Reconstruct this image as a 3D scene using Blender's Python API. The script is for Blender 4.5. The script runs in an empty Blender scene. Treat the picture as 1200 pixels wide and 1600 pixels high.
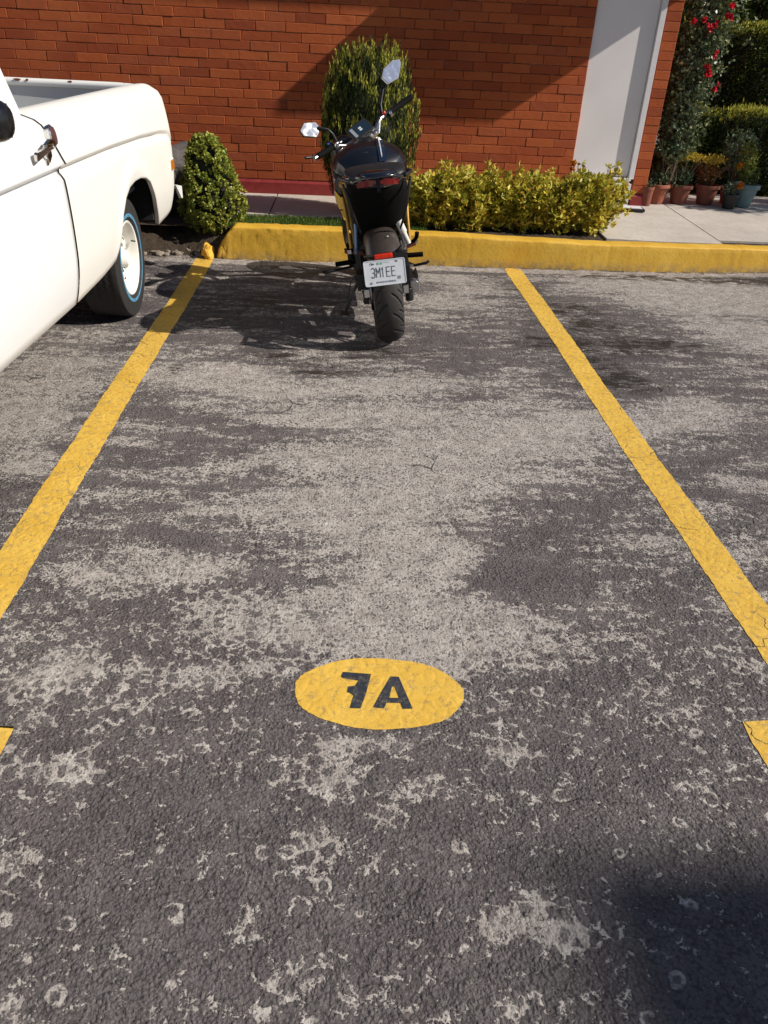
import bpy, math, random
import numpy as np
from mathutils import Matrix, Vector
from mathutils.geometry import tessellate_polygon

random.seed(7)
rng = np.random.default_rng(11)
SC = bpy.context.scene
COL = SC.collection
GROW = 1.1          # the whole place is modelled at 1:1.1 and enlarged to real size at the end

# ------------------------------------------------------------------ camera
cam_d = bpy.data.cameras.new("camera")
cam_d.sensor_fit = 'VERTICAL'
cam_d.sensor_height = 36.0
cam_d.sensor_width = 27.0
cam_d.lens = 27.0
cam_d.clip_start = 0.05
cam_d.clip_end = 500
cam = bpy.data.objects.new("camera", cam_d)
COL.objects.link(cam)
cam.matrix_world = Matrix(((0.998288, -0.014718, -0.056605, 0.0),
                           (-0.040262, 0.529061, -0.847628, 0.0),
                           (0.042423, 0.848456, 0.527563, 1.45 * GROW),
                           (0, 0, 0, 1)))
SC.camera = cam

# ------------------------------------------------------------------ light
KX, KY = 1.33, 0.33                       # a shadow runs KX to -x and KY to +y per metre of height
SUN_EL = math.atan(1 / math.hypot(KX, KY))
world = bpy.data.worlds.new("World")
SC.world = world
world.use_nodes = True
wn = world.node_tree
for nd in list(wn.nodes):
    wn.nodes.remove(nd)
sky = wn.nodes.new('ShaderNodeTexSky')
sky.sky_type = 'NISHITA'
sky.sun_disc = False
sky.sun_elevation = SUN_EL
sky.sun_rotation = math.atan2(KX, -KY)     # clockwise from +y
sky.altitude = 2200
sky.air_density = 1.0
sky.dust_density = 2.2
bg = wn.nodes.new('ShaderNodeBackground')
bg.inputs[1].default_value = 0.070
wo = wn.nodes.new('ShaderNodeOutputWorld')
wn.links.new(sky.outputs[0], bg.inputs[0])
wn.links.new(bg.outputs[0], wo.inputs[0])
sun_d = bpy.data.lights.new("sun", 'SUN')
sun_d.energy = 4.8
sun_d.angle = math.radians(0.53)
sun_d.color = (1.0, 0.94, 0.85)
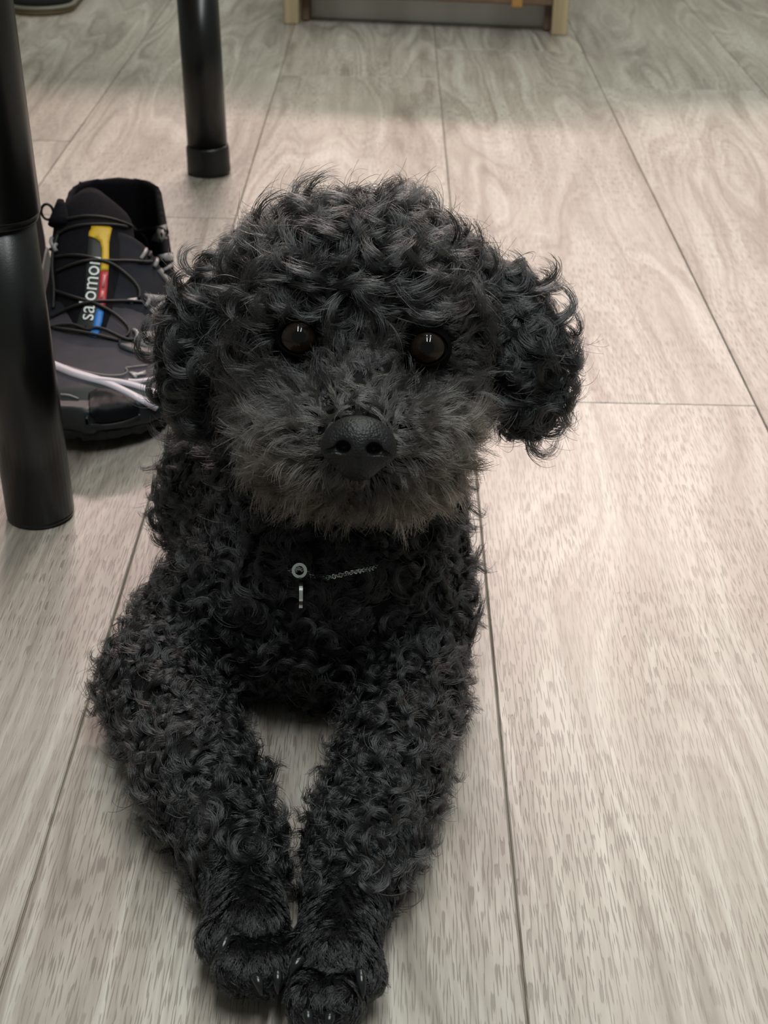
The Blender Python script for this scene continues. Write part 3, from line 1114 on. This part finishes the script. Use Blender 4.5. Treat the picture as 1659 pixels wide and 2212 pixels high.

========================================================================

Copy the material exactly. Do not include the pictures.

▸ Reply:
Reconstruct this image as a 3D scene using Blender's Python API. The script is for Blender 4.5. The script runs in an empty Blender scene. Treat the picture as 1200 pixels wide and 1600 pixels high.
import bpy, math, random
import numpy as np
from mathutils import Matrix, Vector
from mathutils.geometry import tessellate_polygon

random.seed(7)
rng = np.random.default_rng(11)
SC = bpy.context.scene
COL = SC.collection
GROW = 1.1          # the whole place is modelled at 1:1.1 and enlarged to real size at the end

# ------------------------------------------------------------------ camera
cam_d = bpy.data.cameras.new("camera")
cam_d.sensor_fit = 'VERTICAL'
cam_d.sensor_height = 36.0
cam_d.sensor_width = 27.0
cam_d.lens = 27.0
cam_d.clip_start = 0.05
cam_d.clip_end = 500
cam = bpy.data.objects.new("camera", cam_d)
COL.objects.link(cam)
cam.matrix_world = Matrix(((0.998288, -0.014718, -0.056605, 0.0),
                           (-0.040262, 0.529061, -0.847628, 0.0),
                           (0.042423, 0.848456, 0.527563, 1.45 * GROW),
                           (0, 0, 0, 1)))
SC.camera = cam

# ------------------------------------------------------------------ light
KX, KY = 1.33, 0.33                       # a shadow runs KX to -x and KY to +y per metre of height
SUN_EL = math.atan(1 / math.hypot(KX, KY))
world = bpy.data.worlds.new("World")
SC.world = world
world.use_nodes = True
wn = world.node_tree
for nd in list(wn.nodes):
    wn.nodes.remove(nd)
sky = wn.nodes.new('ShaderNodeTexSky')
sky.sky_type = 'NISHITA'
sky.sun_disc = False
sky.sun_elevation = SUN_EL
sky.sun_rotation = math.atan2(KX, -KY)     # clockwise from +y
sky.altitude = 2200
sky.air_density = 1.0
sky.dust_density = 2.2
bg = wn.nodes.new('ShaderNodeBackground')
bg.inputs[1].default_value = 0.070
wo = wn.nodes.new('ShaderNodeOutputWorld')
wn.links.new(sky.outputs[0], bg.inputs[0])
wn.links.new(bg.outputs[0], wo.inputs[0])
sun_d = bpy.data.lights.new("sun", 'SUN')
sun_d.energy = 4.8
sun_d.angle = math.radians(0.53)
sun_d.color = (1.0, 0.94, 0.85)
The Blender Python script for this scene continues. Write part 3, from line 1114 on. This part finishes the script. Use Blender 4.5. Treat the picture as 1659 pixels wide and 2212 pixels high.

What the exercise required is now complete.